Bernie Sanders’s win in Michigan on Tuesday was a victory of historic proportions. Never before has a candidate with poll deficits the size Sanders faced in the Wolverine State come back to win a contested presidential primary.

The surprise will give his candidacy a yuuge Trump-sized boost, no question. It raises the issue of whether he can win next week in Ohio, Missouri, and Illinois – other Midwest states troubled by industrial decline where polls seem to show Hillary Clinton far ahead.

What the win won’t do is propel Sanders to victory in the overall Democratic nomination contest. (Probably – anything is possible in an election cycle where the GOP front-runner hawks steaks at a press conference.)

But for Sanders the math is daunting. If you count unpledged “superdelegates” who have endorsed Clinton for president, she is now more than halfway to the 2,383 delegates she needs to win the nomination. Remember that she actually increased her delegate lead by 18 on Tuesday, due to her sweeping Mississippi win.  

Sanders is 650 delegates behind. At this point he would need to win around 60 percent of the remaining delegates to claim the crown onstage at the Democratic National Convention in Philadelphia in late July.

That would require a fundamental realignment in the current race. Narrow victories in big states don’t net many delegates. Sanders needs smashing victories to make up his numbers deficit.

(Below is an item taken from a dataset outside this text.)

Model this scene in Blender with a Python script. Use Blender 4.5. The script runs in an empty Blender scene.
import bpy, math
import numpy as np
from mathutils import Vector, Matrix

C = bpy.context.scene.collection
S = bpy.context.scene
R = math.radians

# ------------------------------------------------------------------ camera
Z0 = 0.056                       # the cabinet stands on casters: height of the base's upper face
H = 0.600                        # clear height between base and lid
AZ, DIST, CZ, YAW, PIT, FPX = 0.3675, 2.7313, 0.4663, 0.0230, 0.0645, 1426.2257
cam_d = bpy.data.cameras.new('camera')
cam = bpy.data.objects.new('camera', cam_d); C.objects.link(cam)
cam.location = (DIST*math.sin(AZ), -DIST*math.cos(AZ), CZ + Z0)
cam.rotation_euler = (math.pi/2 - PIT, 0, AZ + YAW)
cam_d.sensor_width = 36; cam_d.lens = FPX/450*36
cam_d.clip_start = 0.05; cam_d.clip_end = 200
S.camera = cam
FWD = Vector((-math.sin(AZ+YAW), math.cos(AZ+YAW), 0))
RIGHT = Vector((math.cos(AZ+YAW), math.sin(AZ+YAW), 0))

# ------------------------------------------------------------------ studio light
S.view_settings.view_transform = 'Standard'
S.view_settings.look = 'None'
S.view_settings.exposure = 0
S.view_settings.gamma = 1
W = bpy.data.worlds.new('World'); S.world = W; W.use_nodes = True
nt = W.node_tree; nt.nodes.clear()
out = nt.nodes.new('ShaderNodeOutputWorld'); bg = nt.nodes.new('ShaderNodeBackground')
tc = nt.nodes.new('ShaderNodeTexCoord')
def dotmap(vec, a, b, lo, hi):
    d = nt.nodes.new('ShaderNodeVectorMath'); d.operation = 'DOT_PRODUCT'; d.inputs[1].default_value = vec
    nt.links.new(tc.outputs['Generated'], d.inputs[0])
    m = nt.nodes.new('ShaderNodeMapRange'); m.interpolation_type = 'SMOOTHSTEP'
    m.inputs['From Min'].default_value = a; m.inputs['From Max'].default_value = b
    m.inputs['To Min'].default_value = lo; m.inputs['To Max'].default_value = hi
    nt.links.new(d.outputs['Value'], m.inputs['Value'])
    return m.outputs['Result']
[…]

That’s unlikely to happen. Unlike Marco Rubio, who has collapsed because he’s everybody’s second choice, Clinton has a rock-solid base coalition of minority, older, and moderate voters. They should support her enough to ensure she can scratch out a victory if she has to.

And she may have to, indeed. Sanders has every incentive to fight this battle to its bitter end. He’s got plenty of money due to his ability to raise cash in small donations. He’s getting lots of attention for his core economic issues. He, too, has a rock-solid voter foundation of white liberals and younger voters.

It’s possible this means the Democratic contest won’t end until the convention. At the left-leaning Washington Monthly, they’ve gamed out upcoming contests based on current polls and voting trends, and that’s their conclusion.

Clinton will win a majority of the pledged delegates from states and caucuses, but fall just short of 2,383, in this calculation. Then at the convention her superdelegates will push her over the victory threshold.

The superdelegates aren’t pledged, so they’re free to bolt for Sanders, even if they’ve endorsed Clinton. They’re unlikely to do that, though, unless she stumbles and actually falls behind Sanders in the pledged delegate count.

The bottom line: the Democratic race is not getting wrapped up quickly. It may last longer than the corresponding GOP contest. The Michigan victory shows Sanders can hang around for quite a while.

“Sanders might want to lower the heat a bit to make it easier to unify the party later, but he’s still got plenty to fight for and so do his supporters,” writes Martin Longman of the Washington Monthly.